Written instruction: Print exactly those lines that run from the beginning of the data to the line bearing "C = S.collection", inclusive.

Given material:
******************************
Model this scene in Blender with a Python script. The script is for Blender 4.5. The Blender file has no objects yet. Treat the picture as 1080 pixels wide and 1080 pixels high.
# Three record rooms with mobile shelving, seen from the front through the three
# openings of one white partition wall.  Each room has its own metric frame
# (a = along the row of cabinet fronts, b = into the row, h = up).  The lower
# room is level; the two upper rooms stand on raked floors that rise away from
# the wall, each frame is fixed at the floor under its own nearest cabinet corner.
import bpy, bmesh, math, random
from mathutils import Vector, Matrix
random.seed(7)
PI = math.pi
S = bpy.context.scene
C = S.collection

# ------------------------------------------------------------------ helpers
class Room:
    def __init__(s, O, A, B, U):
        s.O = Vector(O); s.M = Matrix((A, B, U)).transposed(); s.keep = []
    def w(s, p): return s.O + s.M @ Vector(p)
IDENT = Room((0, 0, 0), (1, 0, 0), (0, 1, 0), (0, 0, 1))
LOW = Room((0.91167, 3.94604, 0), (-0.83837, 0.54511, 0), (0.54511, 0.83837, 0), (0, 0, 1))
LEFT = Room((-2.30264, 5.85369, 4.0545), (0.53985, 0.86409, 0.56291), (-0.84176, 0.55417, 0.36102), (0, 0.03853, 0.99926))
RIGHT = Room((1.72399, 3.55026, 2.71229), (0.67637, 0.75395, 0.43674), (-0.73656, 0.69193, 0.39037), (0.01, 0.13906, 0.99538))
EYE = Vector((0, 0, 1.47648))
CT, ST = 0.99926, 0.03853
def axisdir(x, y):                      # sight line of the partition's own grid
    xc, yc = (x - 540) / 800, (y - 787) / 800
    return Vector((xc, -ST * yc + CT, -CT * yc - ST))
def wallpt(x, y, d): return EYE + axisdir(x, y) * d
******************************
Final result:
Model this scene in Blender with a Python script. The script is for Blender 4.5. The Blender file has no objects yet. Treat the picture as 1080 pixels wide and 1080 pixels high.
# Three record rooms with mobile shelving, seen from the front through the three
# openings of one white partition wall.  Each room has its own metric frame
# (a = along the row of cabinet fronts, b = into the row, h = up).  The lower
# room is level; the two upper rooms stand on raked floors that rise away from
# the wall, each frame is fixed at the floor under its own nearest cabinet corner.
import bpy, bmesh, math, random
from mathutils import Vector, Matrix
random.seed(7)
PI = math.pi
S = bpy.context.scene
C = S.collection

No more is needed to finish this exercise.